Os obstáculos políticos e procedimentais para levar Blair a um tribunal, acusado de crime de agressão, são imensos. A Corte Criminal Internacional diz que não tem jurisdição; e a resistência dos políticos britânicos contra tal julgamento seria enorme. Mas a base para levar avante esse caso está aí e a possibilidade já não pode ser completamente descartada. De fato, já há advogados estudando como fazê-lo, com sugestões de que se Blair não puder ser acusado pelo crime de agressão – o que exigiria provavelmente aprovação do Parlamento ou, no mínimo, do governo, e a criação de um tribunal especial – ele pode, sim, ser processado pelas vias normais em cortes britânicas ordinárias, consideradas as mesmas evidência, mas acusado por crime menor, como, por exemplo, conduta indevida no exercício de cargo público. Não se pode adivinhar se acontecerá ou não, mas a demanda – e as provas – aí estão, à vista de todos.*****


Um comentário:

  1. Este caso paradigmático evidencia muitas verdades que a mídia-empresa e o G8 tentam esconder. Uma é que intervir num país soberano que não representa ameaça apenas para mudança de regime político ou do governante é o que os EUA mais tem feito desde sempre. Foram diferentes disso as inúmeras agressões dos EUA (diretamente ou através da OTAN) pelo mundo afora nas últimas décadas?
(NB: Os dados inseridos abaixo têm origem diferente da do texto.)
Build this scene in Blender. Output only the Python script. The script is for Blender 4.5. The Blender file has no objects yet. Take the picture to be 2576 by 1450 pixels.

Só para citar os mais recentes: o apoio a ditadores militares sanguinários na América Latina, a invasão da Iugoslávia, do Afeganistão, da Síria, do Iêmen, da Líbia assim como os golpes brancos contra Honduras, Paraguai, Brasil, Ucrânia, pela mão de gato de ONG's financiadas por bilionários norte-americanos como Soros e os Irmãos Koch, entre outros.
    A segunda evidência, recentíssimamente destacada por Putin, é o perverso papel da mídia-empresa, repetida por toda a mídia ocidental, a favor de todas as agressões dos países do G7/OTAN e o risco de que este cruel apoio da mídia comercial desencadeie uma guerra nuclear e, portanto, é uma atuação permanente contra a Paz, no momento o mais caro valor para a humanidade. A possibilidade de que Killary Clinton ser eleita aumenta geometricamente esse risco.